**Directions for this task:** Among the entries below, please repeat exactly and only the lines from the line containing "Model this scene" to the line containing "def wy(y): return", both lines included.

**Extracted data:**

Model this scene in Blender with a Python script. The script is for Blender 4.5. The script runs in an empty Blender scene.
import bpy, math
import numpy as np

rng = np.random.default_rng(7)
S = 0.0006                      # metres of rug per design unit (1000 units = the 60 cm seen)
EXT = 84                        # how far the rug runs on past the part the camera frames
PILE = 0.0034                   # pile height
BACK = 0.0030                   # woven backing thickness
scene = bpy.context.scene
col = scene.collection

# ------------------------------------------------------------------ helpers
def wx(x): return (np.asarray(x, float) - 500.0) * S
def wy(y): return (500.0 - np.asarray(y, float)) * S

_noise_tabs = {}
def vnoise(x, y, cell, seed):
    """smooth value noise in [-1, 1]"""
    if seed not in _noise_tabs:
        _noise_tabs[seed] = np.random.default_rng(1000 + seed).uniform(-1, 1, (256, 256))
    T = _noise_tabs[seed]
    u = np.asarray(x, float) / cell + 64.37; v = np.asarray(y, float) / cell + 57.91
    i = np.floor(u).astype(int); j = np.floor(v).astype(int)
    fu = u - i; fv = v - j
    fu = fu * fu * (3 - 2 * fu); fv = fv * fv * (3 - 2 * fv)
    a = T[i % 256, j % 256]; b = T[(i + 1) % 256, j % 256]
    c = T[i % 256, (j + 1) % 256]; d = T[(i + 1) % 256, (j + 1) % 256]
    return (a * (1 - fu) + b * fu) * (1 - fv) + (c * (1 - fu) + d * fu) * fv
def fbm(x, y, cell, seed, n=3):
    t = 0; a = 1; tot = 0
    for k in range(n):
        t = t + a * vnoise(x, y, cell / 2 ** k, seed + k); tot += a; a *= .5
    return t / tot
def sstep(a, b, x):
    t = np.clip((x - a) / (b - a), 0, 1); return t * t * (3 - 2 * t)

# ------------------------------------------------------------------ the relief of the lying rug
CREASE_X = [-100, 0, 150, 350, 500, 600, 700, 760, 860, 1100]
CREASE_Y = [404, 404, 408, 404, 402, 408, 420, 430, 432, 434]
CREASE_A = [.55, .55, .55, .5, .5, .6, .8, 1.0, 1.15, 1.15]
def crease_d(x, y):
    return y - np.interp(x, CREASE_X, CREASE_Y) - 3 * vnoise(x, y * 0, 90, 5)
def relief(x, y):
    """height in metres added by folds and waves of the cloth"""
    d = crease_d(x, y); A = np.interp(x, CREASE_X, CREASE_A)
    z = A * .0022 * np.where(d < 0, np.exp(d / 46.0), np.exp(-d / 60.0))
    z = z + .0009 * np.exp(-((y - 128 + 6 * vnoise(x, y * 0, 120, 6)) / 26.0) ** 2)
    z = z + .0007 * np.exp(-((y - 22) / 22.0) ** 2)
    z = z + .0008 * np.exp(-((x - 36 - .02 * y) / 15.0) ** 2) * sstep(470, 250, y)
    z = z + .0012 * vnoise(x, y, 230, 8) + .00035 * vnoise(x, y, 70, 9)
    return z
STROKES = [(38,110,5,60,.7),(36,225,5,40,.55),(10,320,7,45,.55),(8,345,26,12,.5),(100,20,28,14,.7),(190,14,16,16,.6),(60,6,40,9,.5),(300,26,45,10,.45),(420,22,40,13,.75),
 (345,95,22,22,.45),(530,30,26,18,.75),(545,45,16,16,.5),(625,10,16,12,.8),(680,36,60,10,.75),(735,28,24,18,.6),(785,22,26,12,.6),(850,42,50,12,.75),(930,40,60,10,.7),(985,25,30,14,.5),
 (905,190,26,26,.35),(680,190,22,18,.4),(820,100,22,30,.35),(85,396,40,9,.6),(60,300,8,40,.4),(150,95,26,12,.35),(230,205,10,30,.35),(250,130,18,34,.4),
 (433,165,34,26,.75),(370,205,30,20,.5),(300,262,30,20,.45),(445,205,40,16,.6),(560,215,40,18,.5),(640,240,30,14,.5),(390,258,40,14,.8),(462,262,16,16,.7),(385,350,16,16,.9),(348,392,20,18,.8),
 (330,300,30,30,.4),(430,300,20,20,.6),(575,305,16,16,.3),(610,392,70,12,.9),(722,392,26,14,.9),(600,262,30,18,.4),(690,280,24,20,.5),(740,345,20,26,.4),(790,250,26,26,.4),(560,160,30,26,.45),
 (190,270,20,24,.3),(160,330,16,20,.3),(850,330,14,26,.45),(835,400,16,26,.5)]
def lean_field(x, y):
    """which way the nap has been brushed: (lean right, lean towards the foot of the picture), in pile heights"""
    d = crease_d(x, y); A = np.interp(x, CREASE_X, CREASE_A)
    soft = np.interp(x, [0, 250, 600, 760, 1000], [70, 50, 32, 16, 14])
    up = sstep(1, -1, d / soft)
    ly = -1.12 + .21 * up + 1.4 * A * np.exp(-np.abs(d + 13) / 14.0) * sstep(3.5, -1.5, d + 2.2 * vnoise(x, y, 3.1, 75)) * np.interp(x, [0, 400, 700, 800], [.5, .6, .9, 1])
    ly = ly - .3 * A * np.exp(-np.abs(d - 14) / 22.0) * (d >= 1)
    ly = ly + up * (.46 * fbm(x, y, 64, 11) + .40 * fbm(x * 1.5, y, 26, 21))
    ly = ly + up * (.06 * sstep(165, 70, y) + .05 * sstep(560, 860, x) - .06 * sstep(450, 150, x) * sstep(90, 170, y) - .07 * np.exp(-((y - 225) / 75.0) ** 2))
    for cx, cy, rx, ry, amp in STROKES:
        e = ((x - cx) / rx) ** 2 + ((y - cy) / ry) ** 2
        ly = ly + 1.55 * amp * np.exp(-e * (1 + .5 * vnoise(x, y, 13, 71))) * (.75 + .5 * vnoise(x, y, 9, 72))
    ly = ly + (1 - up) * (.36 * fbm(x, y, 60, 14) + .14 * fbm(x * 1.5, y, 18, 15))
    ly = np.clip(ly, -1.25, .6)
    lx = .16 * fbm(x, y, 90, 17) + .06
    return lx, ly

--

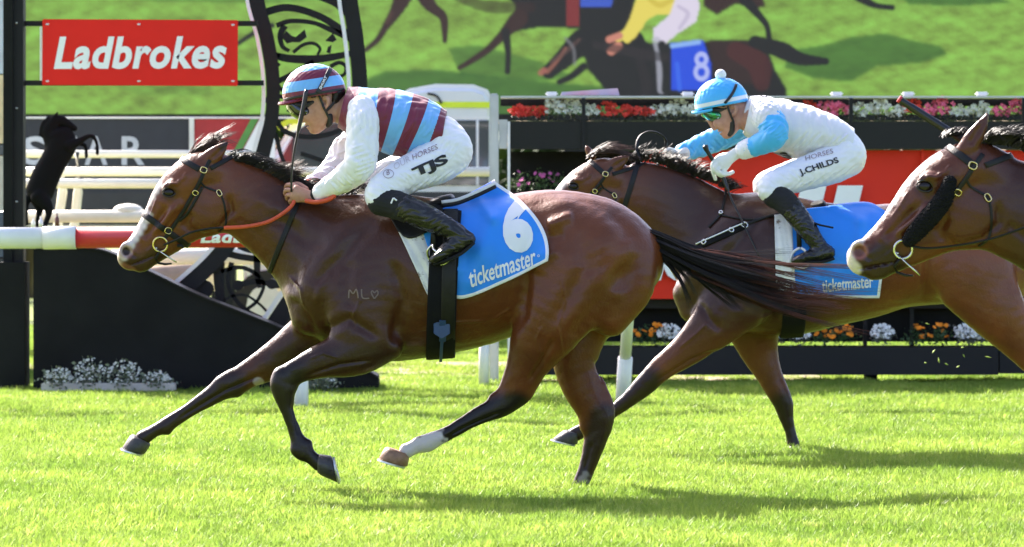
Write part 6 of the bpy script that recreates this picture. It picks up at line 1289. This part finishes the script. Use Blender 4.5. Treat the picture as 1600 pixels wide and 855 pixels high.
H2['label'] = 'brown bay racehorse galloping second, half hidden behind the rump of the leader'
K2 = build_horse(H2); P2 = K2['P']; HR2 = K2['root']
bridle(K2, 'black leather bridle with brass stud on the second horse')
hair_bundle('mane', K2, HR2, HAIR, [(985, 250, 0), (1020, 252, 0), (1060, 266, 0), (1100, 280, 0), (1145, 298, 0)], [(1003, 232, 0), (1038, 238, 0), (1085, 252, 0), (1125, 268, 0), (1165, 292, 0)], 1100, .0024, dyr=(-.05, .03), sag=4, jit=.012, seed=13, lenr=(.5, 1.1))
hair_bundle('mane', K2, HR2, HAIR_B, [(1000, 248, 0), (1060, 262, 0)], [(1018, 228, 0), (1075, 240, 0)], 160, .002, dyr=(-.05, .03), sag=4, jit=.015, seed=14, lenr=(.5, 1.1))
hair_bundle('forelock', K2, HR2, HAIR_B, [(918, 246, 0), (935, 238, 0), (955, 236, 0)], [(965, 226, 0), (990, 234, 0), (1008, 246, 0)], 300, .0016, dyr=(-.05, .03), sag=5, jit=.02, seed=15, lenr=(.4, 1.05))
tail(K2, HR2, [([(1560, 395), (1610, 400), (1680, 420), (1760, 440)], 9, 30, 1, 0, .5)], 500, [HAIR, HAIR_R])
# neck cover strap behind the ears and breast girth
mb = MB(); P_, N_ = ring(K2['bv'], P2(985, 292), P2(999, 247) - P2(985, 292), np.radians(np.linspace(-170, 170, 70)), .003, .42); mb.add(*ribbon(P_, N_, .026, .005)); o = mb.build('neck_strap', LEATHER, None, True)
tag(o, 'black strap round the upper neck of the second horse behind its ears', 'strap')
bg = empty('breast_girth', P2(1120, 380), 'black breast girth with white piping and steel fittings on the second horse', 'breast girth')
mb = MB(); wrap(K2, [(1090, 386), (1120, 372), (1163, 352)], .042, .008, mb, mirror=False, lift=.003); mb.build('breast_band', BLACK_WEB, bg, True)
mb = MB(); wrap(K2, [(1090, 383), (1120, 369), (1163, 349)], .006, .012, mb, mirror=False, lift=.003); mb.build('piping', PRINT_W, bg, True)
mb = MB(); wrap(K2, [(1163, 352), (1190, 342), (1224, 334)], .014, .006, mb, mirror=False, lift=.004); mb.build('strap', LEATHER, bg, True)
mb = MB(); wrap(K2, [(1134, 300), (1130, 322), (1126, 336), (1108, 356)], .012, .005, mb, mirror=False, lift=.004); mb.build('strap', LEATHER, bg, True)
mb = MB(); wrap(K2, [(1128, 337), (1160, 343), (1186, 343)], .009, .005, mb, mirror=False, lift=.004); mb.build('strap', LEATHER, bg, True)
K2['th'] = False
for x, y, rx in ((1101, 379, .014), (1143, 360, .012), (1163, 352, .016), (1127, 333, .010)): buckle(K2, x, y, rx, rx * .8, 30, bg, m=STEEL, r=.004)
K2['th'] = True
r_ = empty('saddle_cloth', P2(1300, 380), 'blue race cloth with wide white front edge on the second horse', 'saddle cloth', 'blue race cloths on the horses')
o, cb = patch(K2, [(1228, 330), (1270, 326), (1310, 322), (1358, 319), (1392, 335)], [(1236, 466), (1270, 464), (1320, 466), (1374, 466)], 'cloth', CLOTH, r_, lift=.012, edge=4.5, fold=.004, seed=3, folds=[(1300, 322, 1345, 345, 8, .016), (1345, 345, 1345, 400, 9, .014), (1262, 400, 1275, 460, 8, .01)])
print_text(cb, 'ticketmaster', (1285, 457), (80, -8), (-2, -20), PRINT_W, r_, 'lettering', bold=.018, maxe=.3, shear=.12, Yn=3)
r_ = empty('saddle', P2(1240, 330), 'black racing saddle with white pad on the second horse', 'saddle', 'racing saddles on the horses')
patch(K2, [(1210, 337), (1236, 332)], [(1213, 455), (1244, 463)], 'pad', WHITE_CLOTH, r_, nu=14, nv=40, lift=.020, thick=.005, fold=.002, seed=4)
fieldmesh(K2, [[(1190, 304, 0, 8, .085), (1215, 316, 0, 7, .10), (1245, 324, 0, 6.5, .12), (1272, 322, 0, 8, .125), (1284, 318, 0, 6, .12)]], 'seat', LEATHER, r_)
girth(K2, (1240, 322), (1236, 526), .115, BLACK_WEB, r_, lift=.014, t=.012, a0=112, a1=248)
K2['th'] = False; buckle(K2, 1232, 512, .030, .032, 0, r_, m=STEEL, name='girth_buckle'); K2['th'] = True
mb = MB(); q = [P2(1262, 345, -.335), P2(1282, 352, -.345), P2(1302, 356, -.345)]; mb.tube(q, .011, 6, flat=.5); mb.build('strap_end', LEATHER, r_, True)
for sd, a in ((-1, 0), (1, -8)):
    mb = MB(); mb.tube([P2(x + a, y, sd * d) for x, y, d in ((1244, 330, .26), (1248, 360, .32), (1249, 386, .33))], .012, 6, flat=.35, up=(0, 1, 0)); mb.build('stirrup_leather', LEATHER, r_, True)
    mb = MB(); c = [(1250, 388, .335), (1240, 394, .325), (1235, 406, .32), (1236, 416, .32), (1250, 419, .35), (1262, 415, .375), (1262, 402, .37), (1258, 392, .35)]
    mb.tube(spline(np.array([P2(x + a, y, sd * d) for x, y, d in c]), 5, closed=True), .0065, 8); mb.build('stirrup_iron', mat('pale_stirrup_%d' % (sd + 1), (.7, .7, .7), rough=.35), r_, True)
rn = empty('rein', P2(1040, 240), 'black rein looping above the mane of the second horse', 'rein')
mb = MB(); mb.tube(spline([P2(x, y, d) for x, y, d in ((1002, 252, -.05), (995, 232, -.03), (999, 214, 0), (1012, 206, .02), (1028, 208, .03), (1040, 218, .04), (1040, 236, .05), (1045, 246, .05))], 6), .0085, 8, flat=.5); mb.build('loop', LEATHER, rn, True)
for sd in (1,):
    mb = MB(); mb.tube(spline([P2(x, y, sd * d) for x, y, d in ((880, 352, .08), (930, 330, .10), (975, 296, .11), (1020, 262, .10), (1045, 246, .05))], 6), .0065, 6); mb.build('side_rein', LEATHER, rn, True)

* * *

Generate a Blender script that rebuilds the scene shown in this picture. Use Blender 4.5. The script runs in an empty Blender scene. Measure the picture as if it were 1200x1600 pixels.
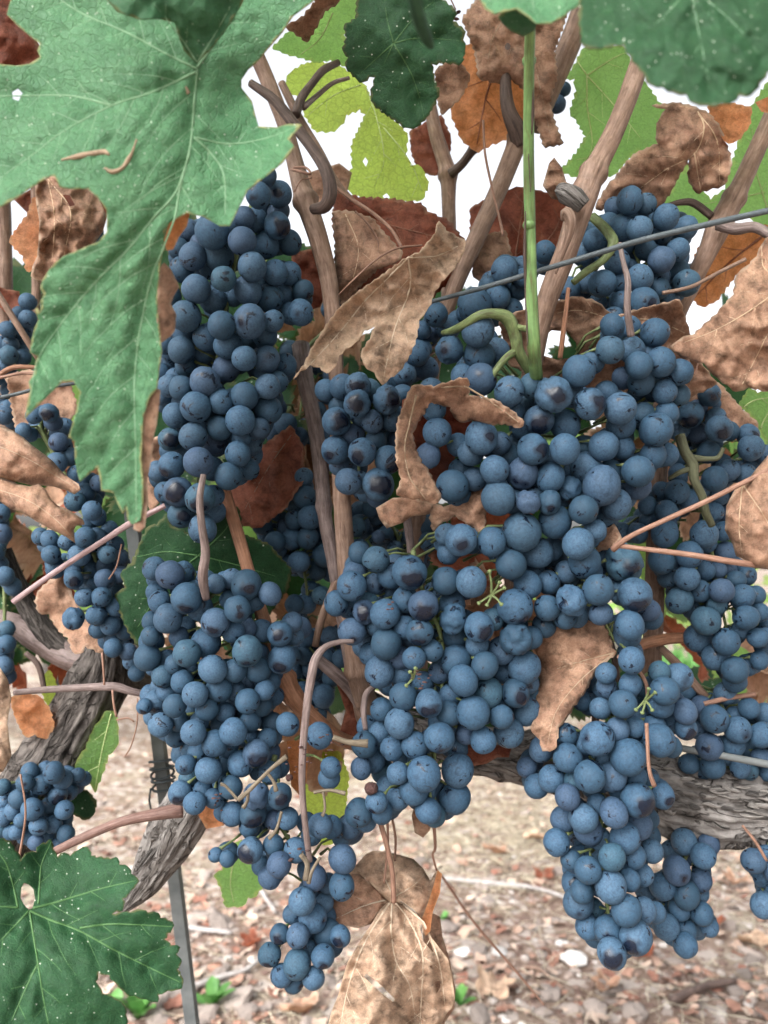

**Response:**
Model this scene in Blender with a Python script. The script is for Blender 4.5. The script runs in an empty Blender scene.
import bpy, math
import numpy as np

rng = np.random.default_rng(7)
S = 0.0006                      # metres of rug per design unit (1000 units = the 60 cm seen)
EXT = 84                        # how far the rug runs on past the part the camera frames
PILE = 0.0034                   # pile height
BACK = 0.0030                   # woven backing thickness
scene = bpy.context.scene
col = scene.collection

# ------------------------------------------------------------------ helpers
def wx(x): return (np.asarray(x, float) - 500.0) * S
def wy(y): return (500.0 - np.asarray(y, float)) * S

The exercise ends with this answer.